(Scripts that build scenes)
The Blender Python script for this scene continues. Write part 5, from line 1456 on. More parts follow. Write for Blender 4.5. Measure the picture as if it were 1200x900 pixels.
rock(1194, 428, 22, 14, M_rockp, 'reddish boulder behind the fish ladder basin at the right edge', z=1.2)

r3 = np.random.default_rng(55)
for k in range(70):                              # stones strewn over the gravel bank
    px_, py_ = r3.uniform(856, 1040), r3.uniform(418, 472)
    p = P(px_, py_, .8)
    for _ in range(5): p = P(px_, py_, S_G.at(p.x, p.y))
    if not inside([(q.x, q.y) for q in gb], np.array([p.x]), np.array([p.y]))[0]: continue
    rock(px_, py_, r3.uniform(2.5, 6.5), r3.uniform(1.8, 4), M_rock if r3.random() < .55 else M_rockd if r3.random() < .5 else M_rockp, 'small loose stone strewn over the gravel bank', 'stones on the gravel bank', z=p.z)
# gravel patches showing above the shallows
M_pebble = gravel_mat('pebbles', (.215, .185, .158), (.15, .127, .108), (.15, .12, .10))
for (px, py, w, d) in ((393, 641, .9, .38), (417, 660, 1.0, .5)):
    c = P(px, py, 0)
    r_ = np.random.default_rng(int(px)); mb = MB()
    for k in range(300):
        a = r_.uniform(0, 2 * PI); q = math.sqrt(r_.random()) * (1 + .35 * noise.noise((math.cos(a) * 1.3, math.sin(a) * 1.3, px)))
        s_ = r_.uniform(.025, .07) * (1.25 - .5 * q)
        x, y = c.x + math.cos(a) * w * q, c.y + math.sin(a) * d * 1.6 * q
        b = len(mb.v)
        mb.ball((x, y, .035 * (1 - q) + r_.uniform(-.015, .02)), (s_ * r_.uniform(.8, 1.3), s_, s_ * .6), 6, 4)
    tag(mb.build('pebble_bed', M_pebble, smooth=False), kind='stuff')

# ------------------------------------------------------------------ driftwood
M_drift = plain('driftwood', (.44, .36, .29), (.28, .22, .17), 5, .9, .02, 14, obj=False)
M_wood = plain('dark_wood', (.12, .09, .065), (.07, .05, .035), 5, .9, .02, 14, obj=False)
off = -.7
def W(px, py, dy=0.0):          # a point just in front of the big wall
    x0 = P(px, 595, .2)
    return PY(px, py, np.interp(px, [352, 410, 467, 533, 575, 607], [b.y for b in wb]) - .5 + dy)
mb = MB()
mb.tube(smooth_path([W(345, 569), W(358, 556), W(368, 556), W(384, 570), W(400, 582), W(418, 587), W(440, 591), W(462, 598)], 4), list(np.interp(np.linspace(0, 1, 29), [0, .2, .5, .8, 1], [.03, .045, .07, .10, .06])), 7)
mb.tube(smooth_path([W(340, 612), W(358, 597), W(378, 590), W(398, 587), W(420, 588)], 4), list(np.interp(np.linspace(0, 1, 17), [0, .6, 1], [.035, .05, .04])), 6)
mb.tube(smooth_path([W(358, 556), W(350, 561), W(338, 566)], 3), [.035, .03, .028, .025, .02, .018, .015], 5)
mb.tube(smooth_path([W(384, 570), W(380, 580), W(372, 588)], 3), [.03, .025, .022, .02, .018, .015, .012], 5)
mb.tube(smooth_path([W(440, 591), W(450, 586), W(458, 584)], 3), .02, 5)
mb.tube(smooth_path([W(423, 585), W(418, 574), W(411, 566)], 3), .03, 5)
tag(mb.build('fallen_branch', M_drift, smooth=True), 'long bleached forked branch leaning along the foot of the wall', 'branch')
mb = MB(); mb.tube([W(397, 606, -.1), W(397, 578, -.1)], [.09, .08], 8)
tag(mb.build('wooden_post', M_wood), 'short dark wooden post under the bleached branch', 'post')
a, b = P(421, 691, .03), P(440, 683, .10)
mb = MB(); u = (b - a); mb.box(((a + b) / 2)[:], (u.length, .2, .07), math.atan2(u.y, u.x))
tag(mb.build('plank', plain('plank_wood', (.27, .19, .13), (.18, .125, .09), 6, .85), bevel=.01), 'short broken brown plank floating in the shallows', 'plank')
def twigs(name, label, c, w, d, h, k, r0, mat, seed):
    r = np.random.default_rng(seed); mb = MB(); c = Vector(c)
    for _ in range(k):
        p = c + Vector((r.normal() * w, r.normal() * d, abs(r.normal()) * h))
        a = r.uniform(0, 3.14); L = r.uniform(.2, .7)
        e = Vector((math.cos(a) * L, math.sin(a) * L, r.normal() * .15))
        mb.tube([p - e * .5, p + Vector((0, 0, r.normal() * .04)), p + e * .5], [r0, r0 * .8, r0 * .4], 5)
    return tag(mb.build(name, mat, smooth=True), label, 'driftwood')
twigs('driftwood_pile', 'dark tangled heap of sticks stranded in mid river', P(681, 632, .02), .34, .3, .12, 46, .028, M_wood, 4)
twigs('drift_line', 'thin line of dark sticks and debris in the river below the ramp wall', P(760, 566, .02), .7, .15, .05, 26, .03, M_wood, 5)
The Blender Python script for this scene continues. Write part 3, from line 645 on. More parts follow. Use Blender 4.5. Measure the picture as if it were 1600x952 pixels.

Problem details: Can you write out the lines above, from the first one through the one containing "rock(1194, 428, 22, 14, M_rockp, 'reddish", exactly as they appear and nothing more?

Final result:
The Blender Python script for this scene continues. Write part 5, from line 1456 on. More parts follow. Write for Blender 4.5. Measure the picture as if it were 1200x900 pixels.
rock(1194, 428, 22, 14, M_rockp, 'reddish boulder behind the fish ladder basin at the right edge', z=1.2)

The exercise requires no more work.